CASEY v. HUDSON, 113 Ohio St.3d 166 (2007)

2007-Ohio-1257

CASEY, APPELLANT, v. HUDSON, Warden, Appellee.

No. 2006-1970.Supreme Court of Ohio.Submitted February 28, 2007.
Decided April 4, 2007.

APPEAL from the Court of Appeals for Richland County, No. 06-CA-76.

Per Curiam.

{¶ 1} This is an appeal from a judgment dismissing a habeas corpus petition. We affirm.

{¶ 2} In 2002, the Stark County Court of Common Pleas convicted appellant, Thomas E. Casey, of three counts of rape and sentenced him to an aggregate term of life in prison. In 2006, Casey filed a petition in the court of appeals for a writ of habeas corpus to compel his release from prison. Casey claimed that he was denied his right to counsel at the trial court hearing at which he pleaded guilty to the charged offenses and was sentenced. The sentencing entry indicates, however, that his counsel was present at the hearing. The court of appeals dismissed the petition.

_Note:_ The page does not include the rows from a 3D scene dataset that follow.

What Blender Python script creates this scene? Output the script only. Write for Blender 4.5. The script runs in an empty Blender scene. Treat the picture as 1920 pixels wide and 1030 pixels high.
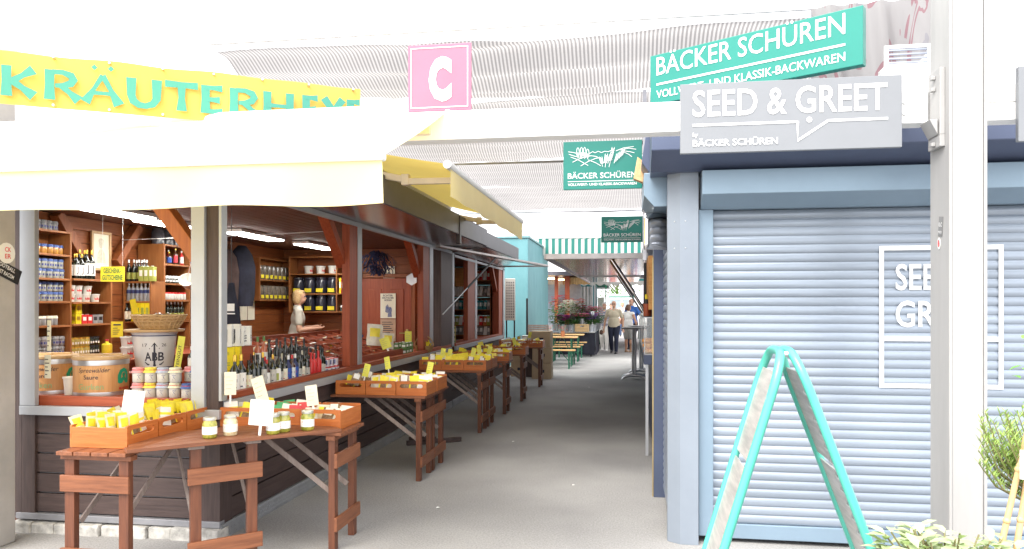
import bpy, bmesh, math, random
from mathutils import Vector, Matrix
R = random.Random(7)
rad = math.radians
sc = bpy.context.scene
C = sc.collection

# ------------------------------------------------------------------ camera
cam_d = bpy.data.cameras.new("camera")
cam = bpy.data.objects.new("camera", cam_d)
C.objects.link(cam)
cam_d.sensor_width = 36
cam_d.lens = 26.25
cam_d.shift_y = 0.0297
cam_d.clip_start = 0.05
cam_d.clip_end = 2000
YAW = rad(8.93)
cam.location = (0, 0, 1.6)
cam.rotation_euler = (rad(90), 0, YAW)
sc.camera = cam

# ------------------------------------------------------------------ sky, sun, exposure
SUN_EL, SUN_AZ = rad(52), rad(205)     # azimuth clockwise from +Y: behind the camera, a little to the left
w = bpy.data.worlds.new("World")
sc.world = w
w.use_nodes = True
nt = w.node_tree
nt.nodes.clear()
sky = nt.nodes.new('ShaderNodeTexSky')
sky.sky_type = 'NISHITA'
sky.sun_disc = False
sky.sun_elevation = SUN_EL
sky.sun_rotation = SUN_AZ
sky.air_density = 1.0
sky.dust_density = 4.0
hs = nt.nodes.new('ShaderNodeHueSaturation')
hs.inputs['Saturation'].default_value = 0.12
hs.inputs['Value'].default_value = 1.0
mixc = nt.nodes.new('ShaderNodeMix')
mixc.data_type = 'RGBA'
mixc.inputs[0].default_value = 0.7
mixc.inputs[7].default_value = (13.0, 13.0, 13.2, 1)   # bright even cloud
bg = nt.nodes.new('ShaderNodeBackground')
bg.inputs['Strength'].default_value = 0.1
out = nt.nodes.new('ShaderNodeOutputWorld')
nt.links.new(sky.outputs[0], hs.inputs['Color'])
nt.links.new(hs.outputs[0], mixc.inputs[6])
nt.links.new(mixc.outputs[2], bg.inputs['Color'])
nt.links.new(bg.outputs[0], out.inputs['Surface'])

sun_d = bpy.data.lights.new("sun", 'SUN')
sun_d.energy = 2.2
sun_d.angle = rad(40)
sun_d.color = (1.0, 0.96, 0.9)
sun = bpy.data.objects.new("sun", sun_d)
C.objects.link(sun)
_sd = Vector((math.sin(SUN_AZ) * math.cos(SUN_EL), math.cos(SUN_AZ) * math.cos(SUN_EL), math.sin(SUN_EL)))
sun.rotation_euler = _sd.to_track_quat('Z', 'Y').to_euler()

sc.view_settings.view_transform = 'Standard'
sc.view_settings.look = 'None'
sc.view_settings.gamma = 1
sc.view_settings.exposure = 1.5
sc.render.engine = 'CYCLES'
sc.cycles.use_denoising = True
sc.cycles.max_bounces = 8
sc.cycles.diffuse_bounces = 4
sc.cycles.transparent_max_bounces = 12
sc.cycles.caustics_reflective = False
sc.cycles.caustics_refractive = False


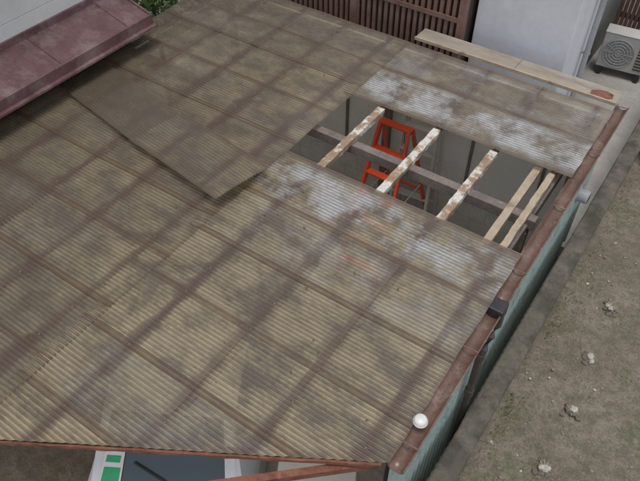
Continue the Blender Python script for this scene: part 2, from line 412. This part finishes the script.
mb=MB()
for k in range(200):
    x=random.uniform(-5.8,-.8); y=random.uniform(-1,6.3)
    if random.random()<.6:
        x=random.choice(PUR)+random.gauss(0,.05)
    if y<eave_y(x)+.1 or (x>-3.15 and 3.8<y<5.1): continue
    s=random.uniform(.003,.009); a=random.uniform(0,6.28); c,s_=math.cos(a)*s,math.sin(a)*s; z=2.516+random.uniform(0,.004)
    mb.add([(x-c*2,y-s_*2,z),(x+s_,y-c,z+.006),(x+c*2,y+s_*2,z+.003),(x-s_,y+c,z+.004)],[(0,1,2,3)])
M_litter=mat("dead_leaf",(.13,.08,.05),(.2,.13,.08),9,.9,0)
mb.out("leaf_litter",M_litter)

ply=empty("plywood_board")
MB().box(-3.05,-1.83,6.42,6.66,2.51,2.524).box(-1.826,-.70,6.42,6.66,2.508,2.522).out("board",M_ply,ply,bevel=.002)
Vv=[(-.98,6.43),(-.9,6.425),(-.8,6.44),(-.76,6.47),(-.77,6.54),(-.85,6.57),(-.93,6.55),(-.99,6.5)]
MB().add([(x,y,2.526) for x,y in Vv]+[(x,y,2.53) for x,y in Vv],[tuple(range(8))[::-1],tuple(range(8,16))]+[(i,(i+1)%8,8+(i+1)%8,8+i) for i in range(8)]).out("rust_patch_plate",M_rust,ply)
MB().box(-3.05,-.70,6.395,6.418,2.50,2.535).out("batten",M_newwood,ply)

# ---------------------------------------------------------------- block boundary wall
wall=empty("block_wall")
mb=MB()
for r in range(6):
    y=-3-(r%2)*.2
    while y<14:
        mb.box(-.54,-.40,y+.004,y+.396,r*.19+.004,(r+1)*.19-.004); y+=.4
mb.out("blocks",M_conc,wall,bevel=.004)
MB().box(-.53,-.41,-3,14,0,1.13).out("mortar",M_cap,wall)
Vv=[];Ff=[];seg=340
for i in range(seg+1):
    y=-3+17*i/seg
    j=lambda s:.006*noise.noise((y*3,s,0))+.004*noise.noise((y*14,s,5))
    Vv+=[(-.565+j(1),y,1.145),(-.565+j(1),y,1.19+j(2)),(-.55+j(3),y,1.203+j(4)),(-.47,y,1.207+j(5)),(-.39+j(6),y,1.203+j(7)),(-.375+j(8),y,1.19+j(9)),(-.375+j(8),y,1.145)]
for i in range(seg):
    for k in range(7): Ff.append((i*7+k,i*7+(k+1)%7,(i+1)*7+(k+1)%7,(i+1)*7+k))
pydata("coping",Vv,Ff,M_cap,wall)
# ---------------------------------------------------------------- left house with awning
house=empty("white_house")
mb=MB()
for i in range(12):
    z=i*.46; mb.box(-9.5,-5.98,-3,4.66,z+.002,z+.458)
mb.out("walls",M_white2,house,bevel=.004)
MB().box(-9.4,-5.99,-2.9,4.64,0,5.5).out("wall_core",M_white2,house)
MB().box(-10,-5.6,-3.3,4.9,5.5,5.6).out("roof",M_awn,house)
MB().box(-5.975,-5.80,.8,3.35,3.93,4.02).box(-5.975,-5.93,.9,3.3,4.02,5.0).out("window_sill",M_awn,house,bevel=.005)
aw=empty("awning"); aw.parent=house
mb=MB(); y=-3.0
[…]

{¶ 3} The court of appeals correctly dismissed the petition. “Claims involving the ineffective assistance of counsel or the alleged denial of the right to counsel

Page 167

are not cognizable in habeas corpus.” Bozsik v. Hudson, 110 Ohio St.3d 245, 2006-Ohio-4356, 852 N.E.2d 1200, ¶ 7. Casey had an adequate remedy for the claimed deprivation of his right to counsel by way of appeal or postconviction relief Tucker v. Collins (1992), 64 Ohio St.3d 77, 78, 591 N.E.2d 1241. Casey’s reliance on federal cases indicating a right to raise this claim in federal habeas corpus cases does not warrant a different result, because “the state writ of habeas corpus is not coextensive with the federal writ.”State ex rel. Smirnoff v. Greene (1998), 84 Ohio St.3d 165, 168, 702 N.E.2d 423.

{¶ 4} Therefore, we affirm the judgment of the court of appeals.

Judgment affirmed.

MOYER, C.J., PFEIFER, LUNDBERG STRATTON, O’CONNOR, O’DONNELL, LANZINGER and CUPP, JJ., concur.

Thomas E. Casey, pro se.

Marc Dann, Attorney General, and Diane Mallory, Assistant Attorney General, for appellee.